4. The fourth ground assigned for declaring this statute invalid is also untenable. It is, of course, to be regretted, if the appellant sustains loss by reason of his investment in improvements erected by him for the purpose of conducting this business, but that was a risk he assumed. In Fell's case,supra, this Court said that the Legislature had the power to prohibit the sale of liquor in any part of the State "notwithstaning a party to be affected by the law, may have procured a license, under the general license laws of the State, which has not yet expired. Such a license is in no sense a contract made by the State with the party holding the license. It is a mere permit, subject to be modified or annulled at the pleasure of the Legislature, who have the power to change or repeal the law under which the license was granted." Unless we overrule that decision it would seem to be a complete answer to the objection to the statute now under consideration.

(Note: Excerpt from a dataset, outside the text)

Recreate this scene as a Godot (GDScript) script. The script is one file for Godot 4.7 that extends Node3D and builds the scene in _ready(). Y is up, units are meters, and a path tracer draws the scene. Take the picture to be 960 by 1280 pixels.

There is no reason for disturbing or modifying it, for it is not only the well recognized law of this State, and has been followed over and over again, but it is in harmony with the decisions of the Courts of many other jurisdictions. That such legislation does not deprive a person of property without due process of *182 law, simply because it diminishes the value of property owned before the enactment of the statute, has been decided by the Supreme Court of the United States in Mugler v. Kansas,123 U.S. 623 and by other Courts. In 18 Am. Eng. Ency. of Law, 207, many cases are cited disposing of objections similar to those made against this statute. In the comparatively recent case of Parker v. State, 99 Md. 189, numerous authorities were cited by the respective attorneys, and JUDGE FOWLER in delivering the opinion said, "Even the counsel of the traverser conceded the plenary power of the State to abolish and destroy the liquor traffic or to suppress the evils of intoxication at certain places, or at certain times or to certain classes of persons." In order to sustain the position of the appellant, local option and similar laws which have been upheld by this and other Courts would have to be stricken down. There is no longer any question in this State about the validity of such legislation as that now before us, and it would be useless to further prolong this opinion. The order dismissing the petition will be affirmed.

Order affirmed, the appellant to pay the costs.